Monday, October 19, 2009

Setting Standards

            Throughout the text I couldn’t help but notice the amount of superstition present as well as the justification for when misfortune occurs.   It seems as though Pangloss has made his career by telling those who will listen that “all is for the best” and therefore unexpected occurrences should essentially be taken with a grain of salt.

            During one of Pangloss’ sessions with Candide, he immediately teaches him this lesson.  Pangloss claims, “there is no effect without a cause” and “things cannot be other than what they are, for since everything was made for a purpose, it follows that everything is made for the best purpose… It follows that those who maintain that all is right talk nonsense; they ought to say that all is for the best.” (20).  After reading these lines the message of them seemed to stick with me.  It seems that in our society this is the message we preach to others in order to have the same positive effect that Pangloss wished for. 

            Last year, I was a substitute teacher.  Some of the schools I was in were at an obvious disadvantage than others.  When actually in the classroom it seemed as though some students had a mindset that they didn’t have to work hard because regardless of how hard they did work it wouldn’t matter.  It seemed as though a great deal of these students lack of effort was based on the notion that they would never amount to anything anyways, because no one in their families had or no one they were friends with had, and so it wouldn’t matter and they were okay with that.
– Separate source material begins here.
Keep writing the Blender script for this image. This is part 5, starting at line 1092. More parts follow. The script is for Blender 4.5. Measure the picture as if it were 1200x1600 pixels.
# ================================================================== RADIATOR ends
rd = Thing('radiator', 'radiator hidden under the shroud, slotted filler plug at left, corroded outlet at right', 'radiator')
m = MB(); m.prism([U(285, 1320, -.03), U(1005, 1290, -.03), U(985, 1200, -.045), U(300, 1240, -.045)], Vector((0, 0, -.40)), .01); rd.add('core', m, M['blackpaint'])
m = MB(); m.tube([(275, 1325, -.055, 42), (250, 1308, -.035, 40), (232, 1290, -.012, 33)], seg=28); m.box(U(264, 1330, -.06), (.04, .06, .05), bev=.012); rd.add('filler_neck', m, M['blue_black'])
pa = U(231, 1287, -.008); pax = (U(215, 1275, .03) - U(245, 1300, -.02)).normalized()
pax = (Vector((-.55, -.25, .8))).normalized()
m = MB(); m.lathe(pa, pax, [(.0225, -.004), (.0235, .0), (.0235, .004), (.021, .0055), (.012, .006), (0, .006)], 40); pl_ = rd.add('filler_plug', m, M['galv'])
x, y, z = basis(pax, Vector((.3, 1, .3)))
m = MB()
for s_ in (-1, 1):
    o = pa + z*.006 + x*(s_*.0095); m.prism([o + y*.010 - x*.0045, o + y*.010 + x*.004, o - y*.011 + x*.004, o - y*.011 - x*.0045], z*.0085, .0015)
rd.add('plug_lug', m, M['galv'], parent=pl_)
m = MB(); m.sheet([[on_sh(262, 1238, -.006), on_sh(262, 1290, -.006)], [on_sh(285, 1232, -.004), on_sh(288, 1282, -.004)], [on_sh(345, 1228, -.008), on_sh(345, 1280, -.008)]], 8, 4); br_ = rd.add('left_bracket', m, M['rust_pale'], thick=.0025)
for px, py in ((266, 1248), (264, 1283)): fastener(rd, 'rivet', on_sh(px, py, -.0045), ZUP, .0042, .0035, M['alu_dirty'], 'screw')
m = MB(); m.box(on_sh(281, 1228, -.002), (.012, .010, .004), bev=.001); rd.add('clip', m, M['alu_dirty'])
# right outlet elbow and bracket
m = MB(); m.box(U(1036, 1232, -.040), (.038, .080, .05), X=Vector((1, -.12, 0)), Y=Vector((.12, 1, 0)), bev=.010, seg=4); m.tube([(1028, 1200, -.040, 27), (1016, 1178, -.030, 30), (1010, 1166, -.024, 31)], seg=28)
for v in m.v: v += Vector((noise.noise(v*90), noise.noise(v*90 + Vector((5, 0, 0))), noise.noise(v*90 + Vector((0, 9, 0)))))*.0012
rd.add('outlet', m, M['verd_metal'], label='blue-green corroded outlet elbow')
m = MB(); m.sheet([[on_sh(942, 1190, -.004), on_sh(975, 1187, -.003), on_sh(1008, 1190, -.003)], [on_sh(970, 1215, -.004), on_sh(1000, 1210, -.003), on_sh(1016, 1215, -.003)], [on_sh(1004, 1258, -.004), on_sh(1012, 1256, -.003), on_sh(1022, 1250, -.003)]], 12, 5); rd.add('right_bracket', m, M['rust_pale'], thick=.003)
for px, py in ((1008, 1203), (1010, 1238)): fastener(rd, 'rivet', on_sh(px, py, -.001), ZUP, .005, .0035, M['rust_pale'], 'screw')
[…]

            After talking to a teacher who worked in one of the schools I subbed in I realized that with the “No Child Left Behind” mandate in place universal testing would be in place throughout counties.  Test scores determined how funding would be dispersed; an immediate red flag popped up in my head.  In my opinion if test scores are how they are going to determine the budget than the schools that have lower scores should receive more funding in order to attempt to better the atmosphere or supplies that are available to the students, not the other way around. 
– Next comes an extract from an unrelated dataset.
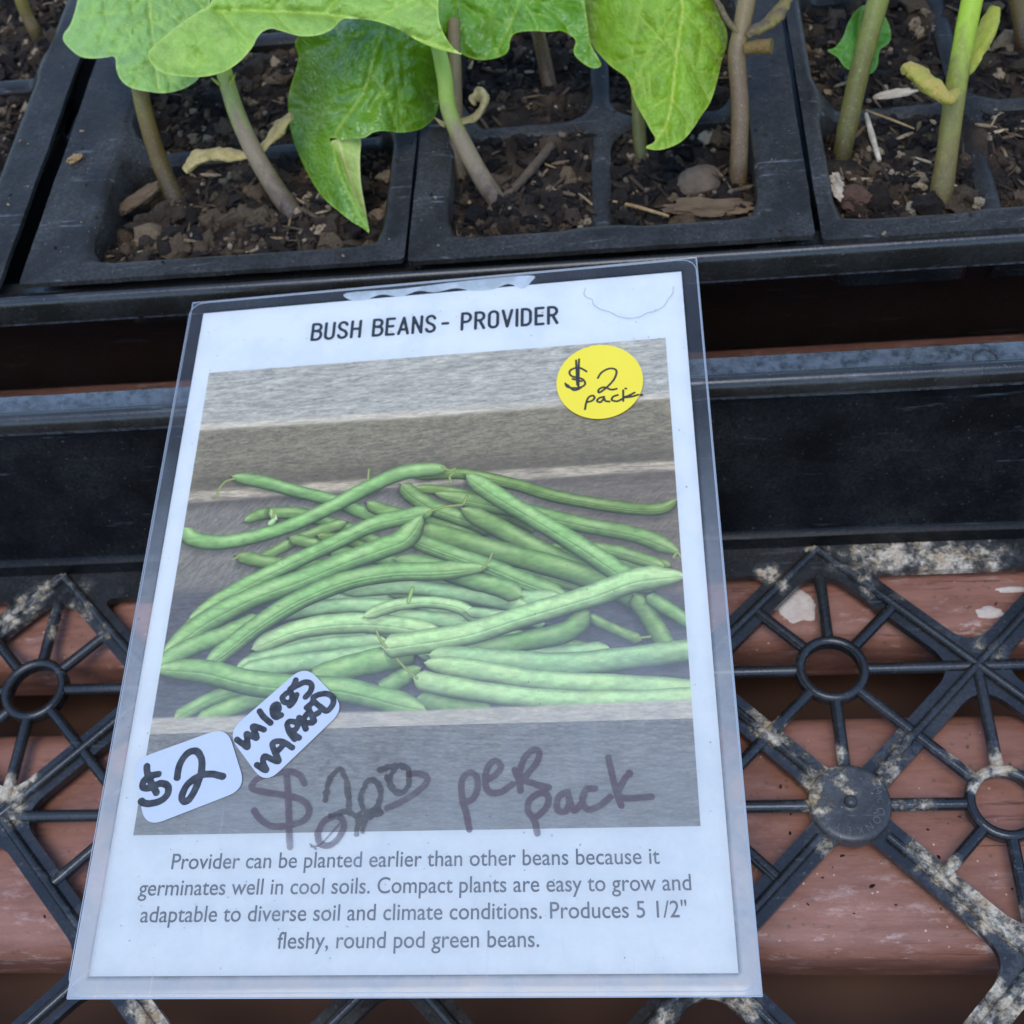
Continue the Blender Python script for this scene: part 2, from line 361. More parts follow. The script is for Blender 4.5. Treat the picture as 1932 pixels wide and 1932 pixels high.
def blob2d(name, cx, cy, r, z, h, mat, parent, seed):
    k = np.arange(40) * 2 * math.pi / 40
    rr = np.array([1 + .35 * mnoise.noise(Vector((math.cos(a) * 1.6 + seed, math.sin(a) * 1.6, seed))) + .12 * mnoise.noise(Vector((math.cos(a) * 5 + seed, math.sin(a) * 5, 0))) for a in k])
    V = [(cx, cy, z + h)]
    for q, zz in ((.5, .9), (.85, .5), (1, 0)): V += [(cx + r[0] * q * rr[i] * math.cos(k[i]), cy + r[1] * q * rr[i] * math.sin(k[i]), z + h * zz) for i in range(40)]
    F = [[0, 1 + i, 1 + (i + 1) % 40] for i in range(40)] + [[1 + L * 40 + i, 1 + (L + 1) * 40 + i, 1 + (L + 1) * 40 + (i + 1) % 40, 1 + L * 40 + (i + 1) % 40] for L in range(2) for i in range(40)]
    return mesh(name, V, F, mat, parent)
for i, (px, py, rx, ry) in enumerate(((1507, 1145, .075, .062), (1868, 1156, .055, .024), (1910, 1112, .06, .014))):
    p = at1(px, py, BT); blob2d('white_stain', p[0], p[1], (rx, ry), BT + .0005, .006, M_STAIN, slats[4], i * 7.3)

# ------------------------------------------------------------------ front mesh tray
TX0, TX1, TY0, TY1 = -5.55, 3.45, -4.0, .515
tray = thing('mesh_tray', ((TX0 + TX1) / 2, -1.7, -.06), 'empty black mesh-bottomed plastic tray with crusty white deposits, lying under the bean sign', 'plant tray')
def sweep(profile, x0, x1, y0, y1, rc, nseg=10, nlong=40):   # profile: (offset outward, z) swept round a rounded rectangle
    loop = []
    for cx, cy, a0 in ((x1 - rc, y1 - rc, 0), (x0 + rc, y1 - rc, 90), (x0 + rc, y0 + rc, 180), (x1 - rc, y0 + rc, 270)):
        for k in range(nseg + 1):
            a = math.radians(a0 + 90 * k / nseg); loop.append((cx, cy, math.cos(a), math.sin(a)))
    full = []
    for i, p in enumerate(loop):
        full.append(p); q = loop[(i + 1) % len(loop)]
        if math.hypot(q[0] - p[0], q[1] - p[1]) > 1:
            for t in np.arange(1, nlong) / nlong: full.append((p[0] + (q[0] - p[0]) * t, p[1] + (q[1] - p[1]) * t, p[2], p[3]))
    n, mm = len(full), len(profile); V = []
    for i, (cx, cy, nx, ny) in enumerate(full):
        for o, z in profile:
            wob = .004 * mnoise.noise(Vector((cx * 1.3, cy * 1.3, z * 3)))
            V.append((cx + nx * (rc + o + wob), cy + ny * (rc + o + wob), z + wob))
    F = [[i * mm + k, i * mm + k + 1, ((i + 1) % n) * mm + k + 1, ((i + 1) % n) * mm + k] for i in range(n) for k in range(mm - 1)]
    return np.array(V), F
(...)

            While spending my time in the copy room at Govan’s one afternoon, I overheard a teacher talking to another about how a mother had moved to Baltimore County yet preferred her son/daughter remain attending Govan’s, a city school, because she had gone there.  The teachers were perplexed as well as angry, they knew that the “blue ribbon county school”, as one of them called it, would be able to provide a better experience than the city school they work for.  Obviously, there are a lot of issues that I do not see in my two hours a week session, however, I will admit that I was guilty of assuming things about the school and when I actually got there I realized every single classroom had a smart board and three classrooms that I have seen have aids for the room that are not paired with a specific child.  With that said, it seems as though the reputation that has been set by city versus county schools has to a degree made success or failure satisfactory amongst the staff as well as the students.